— BEGIN RECORDED DATA —
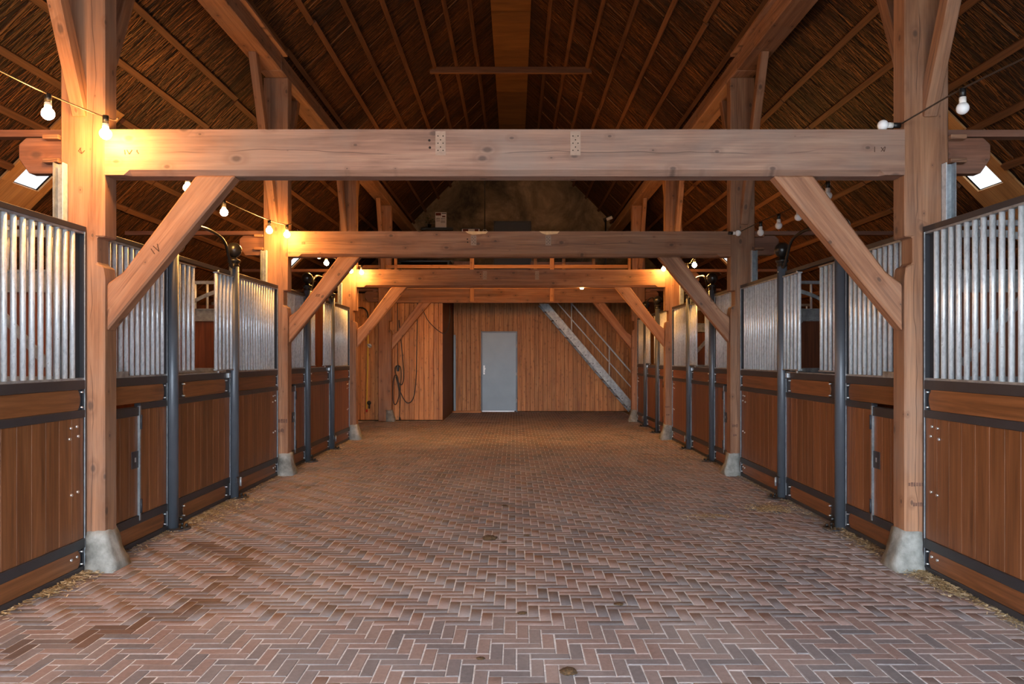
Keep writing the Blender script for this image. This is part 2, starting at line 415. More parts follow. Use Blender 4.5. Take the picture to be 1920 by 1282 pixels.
for (x, y, typ) in bricks[300:]:
    vs, fs = shapes[typ][random.randrange(6)]
    dz = random.uniform(-.0018, .0012); a = random.uniform(-.012, .012); ca, sa = math.cos(a), math.sin(a)
    Vs.extend((x+vx*ca-vy*sa, y+vx*sa+vy*ca, vz+dz) for vx, vy, vz in vs)
    Fs.extend(tuple(q+off for q in f) for f in fs); off += len(vs)
    r = random.random(); w = wetness(x, y); R_.extend([r]*len(fs)); W_.extend([w]*len(fs))
pv = mesh_np('brick_paving', np.array(Vs), np.array(Fs), M['brick_j'], floor, {'rnd': R_, 'wet': W_}); pv['kind'] = 'stuff'
# stall bedding left and right of the aisle
for s in (-1, 1):
    q = struct(span('stall_floor', None, (s*2.97, Y0+.05, -.008), (s*(XW-.01), PY[2] if s < 0 else YB, -.002), M['dirt']), 'straw bedding floor inside the %s stalls' % ('left' if s < 0 else 'right'), 'floor')

# outer walls, gable walls
for s, nm in ((-1, 'left'), (1, 'right')):
    w = struct(span('wall_'+nm, None, (s*XW, Y0, 0), (s*(XW+.1), YG, ROOF-XW), M['dstall']), 'low brown outer wall behind the %s stalls' % nm, 'wall')
def poly(name, pts, mat): return quad(name, pts, mat)
struct(poly('wall_gable', [(-XW, YG, 0), (XW, YG, 0), (XW, YG, ROOF-XW), (0, YG, ROOF), (-XW, YG, ROOF-XW)], M['plaster']), 'sooty brown plaster gable wall above the loft', 'wall')
DW, DH = 2.95, 3.55
for nm, pts in (('left', [(-XW, Y0, 0), (-DW, Y0, 0), (-DW, Y0, ROOF-DW), (-XW, Y0, ROOF-XW)]), ('right', [(XW, Y0, 0), (DW, Y0, 0), (DW, Y0, ROOF-DW), (XW, Y0, ROOF-XW)]),
                ('top', [(-DW, Y0, DH), (DW, Y0, DH), (DW, Y0, ROOF-DW), (0, Y0, ROOF), (-DW, Y0, ROOF-DW)])):
    struct(poly('wall_front_'+nm, pts, M['plaster']), 'front gable wall %s the wide barn doorway' % ('above' if nm == 'top' else nm+' of'), 'wall')

# roof: two 45 degree slopes with skylight openings
ceiling = bpy.data.objects.new('ceiling', None); C.objects.link(ceiling); struct(ceiling, 'open thatched roof with long battens over the aisle', 'ceiling')
SKY = [(7.41, 7.81, 4.45, 4.94), (15.65, 16.05, 4.45, 4.94)]
def rz(x): return ROOF-abs(x)
for s in (-1, 1):
    ys = [Y0-.3] + [v for a in SKY for v in a[:2]] + [YG+.05]
    vs, fs = [], []
    def q(xa, xb, ya, yb):
        n = len(vs); vs.extend([(s*xa, ya, rz(xa)), (s*xb, ya, rz(xb)), (s*xb, yb, rz(xb)), (s*xa, yb, rz(xa))]); fs.append((n, n+1, n+2, n+3))
    for i in range(len(ys)-1):
        if i % 2 == 0: q(.0, XW+.25, ys[i], ys[i+1])
        else: q(.0, 4.45, ys[i], ys[i+1]); q(4.94, XW+.25, ys[i], ys[i+1])
    me = bpy.data.meshes.new('thatch_slope'); me.from_pydata(vs, [], fs); me.update(); me.materials.append(M['thatch'])
    put('thatch_slope', me, M['thatch'], ceiling, (0, 0, 0))
    # reeds: thin real stalks on the underside
    N = 70000
    X = rng.uniform(.36, 5.7, N); Y = rng.uniform(Y0+.1, YG-.1, N)
    L = rng.uniform(.18, .5, N); Wd = rng.uniform(.004, .0085, N); ang = rng.normal(.07, .09, N); tilt = rng.uniform(-.012, .012, N)
    r2 = 1/math.sqrt(2)
    up = np.stack([np.full(N, -s*r2), np.zeros(N), np.full(N, r2)], 1); al = np.tile(np.array([0, 1., 0]), (N, 1)); nn = np.array([-s*r2, 0, -r2])
    d = up*np.cos(ang)[:, None] + al*np.sin(ang)[:, None]; sd = al*np.cos(ang)[:, None] - up*np.sin(ang)[:, None]
    cen = np.stack([s*X, Y, ROOF-X], 1) + nn*rng.uniform(.012, .03, N)[:, None]
    a0 = cen - d*L[:, None]/2 + nn*tilt[:, None]; a1 = cen + d*L[:, None]/2 - nn*tilt[:, None]; hw = sd*Wd[:, None]/2
    V = np.stack([a0-hw, a0+hw, a1+hw*.6, a1-hw*.6], 1).reshape(-1, 3); F = np.arange(4*N).reshape(-1, 4)
    inpanel = np.zeros(N, bool)
    for ya, yb, xa, xb in SKY: inpanel |= (Y > ya-.22) & (Y < yb+.16) & (X > 4.1)
    keep = ~inpanel; F = F[keep]
    patch = (np.sin(Y*2.1+X*1.3)+np.sin(X*5.3-Y*.7)+np.sin(Y*7.3+X*2.2))*.07
    rr = np.clip(rng.beta(1.1, 1.7, N)+patch, 0, 1)[keep]
    used = np.unique(F); remap = np.zeros(len(V), dtype=np.int64); remap[used] = np.arange(len(used))
    th = mesh_np('thatch_reeds', V[used], remap[F], M['reed'], ceiling, {'rnd': rr}); th['kind'] = 'stuff'
    # battens running the length of the roof
    bx = [.72, 1.08, 1.42, 1.78, 2.135, 2.49, 2.83] + [3.455, 3.80, 4.146, 4.48, 4.82, 5.16, 5.51]
    for i, x in enumerate(bx):
        for ya, yb in ((Y0-.2, 4.1), (4.12, 9.3), (9.32, 14.7), (14.72, YG)):
            segs = [(ya, yb)]
            if x > 4.1:
                for sa, sb, _, _ in SKY:
                    nsg = []
                    for (u, w_) in segs:
                        if sa-.2 > u and sb+.14 < w_: nsg += [(u, sa-.2), (sb+.14, w_)]
                        else: nsg.append((u, w_))
                    segs = nsg
            for (u, w_) in segs:
                jx = x+random.uniform(-.012, .012); c = Vector((s*jx, (u+w_)/2, rz(jx))) + Vector((-s*r2, 0, -r2))*.05
                box('batten', ceiling, c, (.066, w_-u, .042), M['battenY'], (0, s*math.pi/4, 0), .004)
    # thin laths up the slope
    y = Y0+.4
    while y < YG-.2:
        for j in range(len(bx)-1):
            if random.random() < .55 and not (bx[j] > 3.75 and any(a-.3 < y < b+.25 for a, b, _, _ in SKY)):
                x = (bx[j]+bx[j+1])/2; c = Vector((s*x, y+random.uniform(-.02, .02), rz(x))) + Vector((-s*r2, 0, -r2))*.033
                if abs(bx[j+1]-bx[j]) < .4: box('lath', ceiling, c, (.40, .017, .008), M['lath'], (0, s*math.pi/4, random.uniform(-.05, .05)))
        y += 1.02+random.uniform(-.08, .08)
    # skylights: plywood lining and pane
    for k, (ya, yb, xa, xb) in enumerate(SKY):
        wn = bpy.data.objects.new('window_%d' % (k*2+(1 if s < 0 else 2)), None); C.objects.link(wn); wn.location = (s*(xa+xb)/2, (ya+yb)/2, rz((xa+xb)/2))
        struct(wn, '%s plywood-lined skylight in the %s roof slope' % (('nearer', 'farther')[k], ('left' if s < 0 else 'right')), 'skylight')
        def strip(u0, u1, v0, v1, nm='lining_panel', dn=.028, th=.018, mat=M['ply']):
            xm = (u0+u1)/2; c = Vector((s*xm, (v0+v1)/2, rz(xm))) + Vector((-s*r2, 0, -r2))*dn
            return box(nm, wn, c, ((u1-u0)*math.sqrt(2), v1-v0, th), mat, (0, s*math.pi/4, 0))
        strip(4.1, xa, ya-.17, yb+.12); strip(xb, 5.65, ya-.17, yb+.12, dn=.03); strip(xa, xb, ya-.17, ya); strip(xa, xb, yb, yb+.12)
        strip(xa-.05, xb+.05, ya-.05, yb+.05, 'pane', -.015, .006, M['pane'])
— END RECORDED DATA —
# [WORK TO COMPLETE]
From the top of the listing above, repeat each line exactly until you reach the line containing "else 'right'), 'floor')", and repeat that one too. Leave the pictures out.

# [EXERCISE ANSWER]
Keep writing the Blender script for this image. This is part 2, starting at line 415. More parts follow. Use Blender 4.5. Take the picture to be 1920 by 1282 pixels.
for (x, y, typ) in bricks[300:]:
    vs, fs = shapes[typ][random.randrange(6)]
    dz = random.uniform(-.0018, .0012); a = random.uniform(-.012, .012); ca, sa = math.cos(a), math.sin(a)
    Vs.extend((x+vx*ca-vy*sa, y+vx*sa+vy*ca, vz+dz) for vx, vy, vz in vs)
    Fs.extend(tuple(q+off for q in f) for f in fs); off += len(vs)
    r = random.random(); w = wetness(x, y); R_.extend([r]*len(fs)); W_.extend([w]*len(fs))
pv = mesh_np('brick_paving', np.array(Vs), np.array(Fs), M['brick_j'], floor, {'rnd': R_, 'wet': W_}); pv['kind'] = 'stuff'
# stall bedding left and right of the aisle
for s in (-1, 1):
    q = struct(span('stall_floor', None, (s*2.97, Y0+.05, -.008), (s*(XW-.01), PY[2] if s < 0 else YB, -.002), M['dirt']), 'straw bedding floor inside the %s stalls' % ('left' if s < 0 else 'right'), 'floor')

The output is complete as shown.